▸ **STATED PROBLEM**
Print verbatim the opening line of the material and every subsequent line through the one containing "(0.3, 0.05, 0.03), 0.5), t)".

── RAW DATA

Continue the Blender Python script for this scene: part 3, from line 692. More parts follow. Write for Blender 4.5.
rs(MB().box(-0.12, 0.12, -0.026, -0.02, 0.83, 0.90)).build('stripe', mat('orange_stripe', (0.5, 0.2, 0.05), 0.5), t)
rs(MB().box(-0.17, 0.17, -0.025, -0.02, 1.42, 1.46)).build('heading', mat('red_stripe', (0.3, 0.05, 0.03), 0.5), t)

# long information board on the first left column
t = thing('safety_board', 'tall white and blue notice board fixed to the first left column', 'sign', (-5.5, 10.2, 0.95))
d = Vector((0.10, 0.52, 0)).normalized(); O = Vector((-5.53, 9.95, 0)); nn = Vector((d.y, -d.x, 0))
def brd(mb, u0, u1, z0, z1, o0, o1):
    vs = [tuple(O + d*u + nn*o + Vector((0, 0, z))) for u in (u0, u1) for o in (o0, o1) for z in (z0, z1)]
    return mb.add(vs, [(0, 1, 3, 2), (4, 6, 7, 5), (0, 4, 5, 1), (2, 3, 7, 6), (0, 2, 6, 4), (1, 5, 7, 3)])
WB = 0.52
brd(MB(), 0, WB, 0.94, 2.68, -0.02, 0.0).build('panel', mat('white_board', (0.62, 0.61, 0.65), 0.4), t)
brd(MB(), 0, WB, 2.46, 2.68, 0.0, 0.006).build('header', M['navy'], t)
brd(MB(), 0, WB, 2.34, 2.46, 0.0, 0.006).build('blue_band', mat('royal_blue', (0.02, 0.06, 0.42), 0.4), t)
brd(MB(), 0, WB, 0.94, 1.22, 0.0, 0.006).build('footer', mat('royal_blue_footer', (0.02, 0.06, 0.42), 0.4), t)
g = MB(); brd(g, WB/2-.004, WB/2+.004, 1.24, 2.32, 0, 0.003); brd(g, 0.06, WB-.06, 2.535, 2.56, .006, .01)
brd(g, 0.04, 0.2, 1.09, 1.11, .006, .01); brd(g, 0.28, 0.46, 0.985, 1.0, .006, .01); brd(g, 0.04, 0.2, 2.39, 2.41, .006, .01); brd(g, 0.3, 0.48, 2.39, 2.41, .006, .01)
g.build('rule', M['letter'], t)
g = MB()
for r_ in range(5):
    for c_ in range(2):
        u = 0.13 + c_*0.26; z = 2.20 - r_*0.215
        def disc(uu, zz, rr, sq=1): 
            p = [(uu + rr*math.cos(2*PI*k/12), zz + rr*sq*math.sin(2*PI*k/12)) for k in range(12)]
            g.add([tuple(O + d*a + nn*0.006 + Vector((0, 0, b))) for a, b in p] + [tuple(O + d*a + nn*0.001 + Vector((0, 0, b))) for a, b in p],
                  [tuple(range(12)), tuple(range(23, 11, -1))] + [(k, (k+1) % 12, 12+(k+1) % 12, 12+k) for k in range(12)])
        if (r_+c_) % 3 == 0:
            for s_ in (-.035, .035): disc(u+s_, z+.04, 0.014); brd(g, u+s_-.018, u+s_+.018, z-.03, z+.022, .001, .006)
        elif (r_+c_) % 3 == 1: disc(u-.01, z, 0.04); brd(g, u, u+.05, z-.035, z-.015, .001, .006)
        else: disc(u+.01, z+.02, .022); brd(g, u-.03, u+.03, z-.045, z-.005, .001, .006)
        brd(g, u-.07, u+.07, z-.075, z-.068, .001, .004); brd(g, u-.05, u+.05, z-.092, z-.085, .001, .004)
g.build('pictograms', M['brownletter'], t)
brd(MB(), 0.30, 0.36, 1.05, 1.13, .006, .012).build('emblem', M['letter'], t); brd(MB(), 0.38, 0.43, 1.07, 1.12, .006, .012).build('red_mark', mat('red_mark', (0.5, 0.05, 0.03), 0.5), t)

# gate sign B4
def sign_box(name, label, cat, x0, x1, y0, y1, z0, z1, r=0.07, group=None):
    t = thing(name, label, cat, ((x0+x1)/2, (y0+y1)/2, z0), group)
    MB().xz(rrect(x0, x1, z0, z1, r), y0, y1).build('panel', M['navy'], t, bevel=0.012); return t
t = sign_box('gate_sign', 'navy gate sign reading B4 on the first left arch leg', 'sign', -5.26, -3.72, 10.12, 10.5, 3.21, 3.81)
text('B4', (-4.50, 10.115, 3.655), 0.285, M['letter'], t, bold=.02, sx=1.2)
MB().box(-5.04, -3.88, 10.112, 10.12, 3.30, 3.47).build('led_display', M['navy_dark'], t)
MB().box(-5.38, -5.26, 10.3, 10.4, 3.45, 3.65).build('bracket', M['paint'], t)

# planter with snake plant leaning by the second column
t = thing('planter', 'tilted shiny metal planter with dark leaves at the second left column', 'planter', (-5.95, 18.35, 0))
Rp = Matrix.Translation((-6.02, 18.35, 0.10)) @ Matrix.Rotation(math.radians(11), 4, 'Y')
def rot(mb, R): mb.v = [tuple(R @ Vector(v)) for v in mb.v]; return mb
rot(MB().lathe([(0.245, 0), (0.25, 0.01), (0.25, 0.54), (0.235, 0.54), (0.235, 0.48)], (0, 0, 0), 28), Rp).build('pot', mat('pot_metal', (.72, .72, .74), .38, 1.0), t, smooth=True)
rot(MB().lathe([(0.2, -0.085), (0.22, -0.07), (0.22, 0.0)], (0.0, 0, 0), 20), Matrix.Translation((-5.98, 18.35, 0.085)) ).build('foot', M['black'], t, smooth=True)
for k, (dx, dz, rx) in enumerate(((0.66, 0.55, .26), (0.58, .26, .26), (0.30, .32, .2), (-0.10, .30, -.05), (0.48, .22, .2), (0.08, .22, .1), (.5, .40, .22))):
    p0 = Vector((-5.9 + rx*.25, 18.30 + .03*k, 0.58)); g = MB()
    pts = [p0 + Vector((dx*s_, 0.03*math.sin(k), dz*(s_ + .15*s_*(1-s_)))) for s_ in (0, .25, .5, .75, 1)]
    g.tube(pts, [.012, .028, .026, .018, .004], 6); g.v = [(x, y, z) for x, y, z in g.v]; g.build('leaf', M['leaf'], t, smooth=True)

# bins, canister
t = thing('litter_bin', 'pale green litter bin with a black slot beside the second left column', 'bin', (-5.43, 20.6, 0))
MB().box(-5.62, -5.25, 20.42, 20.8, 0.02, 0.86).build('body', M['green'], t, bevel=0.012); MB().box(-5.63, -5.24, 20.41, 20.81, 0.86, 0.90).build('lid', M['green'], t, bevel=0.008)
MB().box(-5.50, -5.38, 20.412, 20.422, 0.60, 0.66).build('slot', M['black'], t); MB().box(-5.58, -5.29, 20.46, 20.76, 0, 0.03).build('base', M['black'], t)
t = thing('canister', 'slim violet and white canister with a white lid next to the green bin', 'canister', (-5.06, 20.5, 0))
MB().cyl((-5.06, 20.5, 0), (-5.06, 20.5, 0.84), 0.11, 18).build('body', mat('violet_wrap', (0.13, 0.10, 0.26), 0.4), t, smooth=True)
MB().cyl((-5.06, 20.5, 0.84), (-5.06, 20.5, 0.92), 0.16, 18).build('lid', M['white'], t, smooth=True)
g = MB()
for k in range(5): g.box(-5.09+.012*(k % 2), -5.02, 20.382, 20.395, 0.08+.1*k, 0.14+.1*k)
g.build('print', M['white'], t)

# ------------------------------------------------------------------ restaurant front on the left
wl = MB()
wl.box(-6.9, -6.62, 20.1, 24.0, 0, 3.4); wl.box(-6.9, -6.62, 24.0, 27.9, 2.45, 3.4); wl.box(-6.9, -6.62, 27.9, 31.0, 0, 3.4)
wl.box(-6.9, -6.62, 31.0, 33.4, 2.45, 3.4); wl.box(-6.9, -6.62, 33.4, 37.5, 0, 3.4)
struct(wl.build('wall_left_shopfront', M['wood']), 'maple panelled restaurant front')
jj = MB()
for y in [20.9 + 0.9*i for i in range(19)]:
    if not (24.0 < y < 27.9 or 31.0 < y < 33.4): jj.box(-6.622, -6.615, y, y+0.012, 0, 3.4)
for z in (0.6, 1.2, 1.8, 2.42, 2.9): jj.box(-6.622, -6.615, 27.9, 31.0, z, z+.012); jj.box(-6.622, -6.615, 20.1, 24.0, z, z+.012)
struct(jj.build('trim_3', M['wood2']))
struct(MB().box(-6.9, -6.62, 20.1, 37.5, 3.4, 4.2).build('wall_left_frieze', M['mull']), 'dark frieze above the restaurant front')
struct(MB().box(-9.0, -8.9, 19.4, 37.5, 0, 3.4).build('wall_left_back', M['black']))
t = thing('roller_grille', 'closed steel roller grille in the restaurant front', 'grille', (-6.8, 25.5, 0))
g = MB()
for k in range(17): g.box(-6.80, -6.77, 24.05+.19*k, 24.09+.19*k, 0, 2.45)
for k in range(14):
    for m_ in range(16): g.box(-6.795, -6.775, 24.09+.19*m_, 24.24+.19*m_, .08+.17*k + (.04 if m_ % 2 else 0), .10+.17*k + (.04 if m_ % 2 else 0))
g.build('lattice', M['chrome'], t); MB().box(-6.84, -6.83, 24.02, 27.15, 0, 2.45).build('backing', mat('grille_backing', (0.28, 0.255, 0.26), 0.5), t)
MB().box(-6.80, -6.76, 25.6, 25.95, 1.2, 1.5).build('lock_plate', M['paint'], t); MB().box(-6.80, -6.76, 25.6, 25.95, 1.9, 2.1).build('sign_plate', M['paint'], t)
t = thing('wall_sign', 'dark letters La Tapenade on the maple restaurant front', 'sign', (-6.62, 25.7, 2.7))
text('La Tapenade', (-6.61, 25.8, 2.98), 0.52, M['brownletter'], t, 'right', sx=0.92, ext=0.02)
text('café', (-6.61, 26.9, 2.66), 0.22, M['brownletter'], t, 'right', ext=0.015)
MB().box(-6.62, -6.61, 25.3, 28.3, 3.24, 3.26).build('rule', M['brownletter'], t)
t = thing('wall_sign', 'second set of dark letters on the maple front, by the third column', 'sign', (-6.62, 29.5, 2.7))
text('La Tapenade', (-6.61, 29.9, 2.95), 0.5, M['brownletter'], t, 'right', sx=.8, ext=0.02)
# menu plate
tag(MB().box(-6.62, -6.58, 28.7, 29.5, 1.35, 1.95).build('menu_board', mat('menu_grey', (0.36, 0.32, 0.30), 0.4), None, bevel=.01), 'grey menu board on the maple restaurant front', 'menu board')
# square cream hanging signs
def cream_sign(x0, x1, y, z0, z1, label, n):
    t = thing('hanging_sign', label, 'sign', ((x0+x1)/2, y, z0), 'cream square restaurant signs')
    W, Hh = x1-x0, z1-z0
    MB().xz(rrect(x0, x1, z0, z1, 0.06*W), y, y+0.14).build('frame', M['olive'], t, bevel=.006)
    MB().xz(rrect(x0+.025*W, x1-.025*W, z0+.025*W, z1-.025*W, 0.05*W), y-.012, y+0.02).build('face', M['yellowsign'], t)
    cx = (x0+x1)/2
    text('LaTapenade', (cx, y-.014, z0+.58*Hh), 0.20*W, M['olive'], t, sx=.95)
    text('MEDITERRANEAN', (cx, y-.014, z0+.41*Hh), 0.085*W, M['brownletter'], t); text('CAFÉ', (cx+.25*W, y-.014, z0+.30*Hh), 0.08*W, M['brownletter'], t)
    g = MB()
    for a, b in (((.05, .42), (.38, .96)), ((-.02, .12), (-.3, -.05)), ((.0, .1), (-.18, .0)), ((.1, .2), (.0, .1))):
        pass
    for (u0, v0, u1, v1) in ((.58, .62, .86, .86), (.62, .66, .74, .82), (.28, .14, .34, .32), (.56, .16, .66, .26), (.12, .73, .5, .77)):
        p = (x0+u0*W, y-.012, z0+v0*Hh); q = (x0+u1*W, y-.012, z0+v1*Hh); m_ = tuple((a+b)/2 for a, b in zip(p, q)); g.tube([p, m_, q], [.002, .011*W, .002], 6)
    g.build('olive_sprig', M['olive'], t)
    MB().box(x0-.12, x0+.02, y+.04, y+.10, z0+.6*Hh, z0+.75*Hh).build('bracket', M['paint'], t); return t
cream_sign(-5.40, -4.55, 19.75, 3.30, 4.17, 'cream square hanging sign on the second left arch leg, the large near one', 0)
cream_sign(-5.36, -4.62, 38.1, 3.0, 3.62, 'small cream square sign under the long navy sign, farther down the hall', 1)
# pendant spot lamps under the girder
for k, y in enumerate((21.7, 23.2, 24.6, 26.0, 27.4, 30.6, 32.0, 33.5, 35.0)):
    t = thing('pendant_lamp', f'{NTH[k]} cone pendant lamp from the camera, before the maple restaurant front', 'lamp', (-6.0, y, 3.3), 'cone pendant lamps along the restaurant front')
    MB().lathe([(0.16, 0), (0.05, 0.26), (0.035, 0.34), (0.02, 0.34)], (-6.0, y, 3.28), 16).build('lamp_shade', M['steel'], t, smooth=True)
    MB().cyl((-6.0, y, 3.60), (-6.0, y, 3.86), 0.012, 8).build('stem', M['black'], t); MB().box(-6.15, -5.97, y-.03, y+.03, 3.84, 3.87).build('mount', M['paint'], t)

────

▸ **SOLUTION FOR THIS EXERCISE**
Continue the Blender Python script for this scene: part 3, from line 692. More parts follow. Write for Blender 4.5.
rs(MB().box(-0.12, 0.12, -0.026, -0.02, 0.83, 0.90)).build('stripe', mat('orange_stripe', (0.5, 0.2, 0.05), 0.5), t)
rs(MB().box(-0.17, 0.17, -0.025, -0.02, 1.42, 1.46)).build('heading', mat('red_stripe', (0.3, 0.05, 0.03), 0.5), t)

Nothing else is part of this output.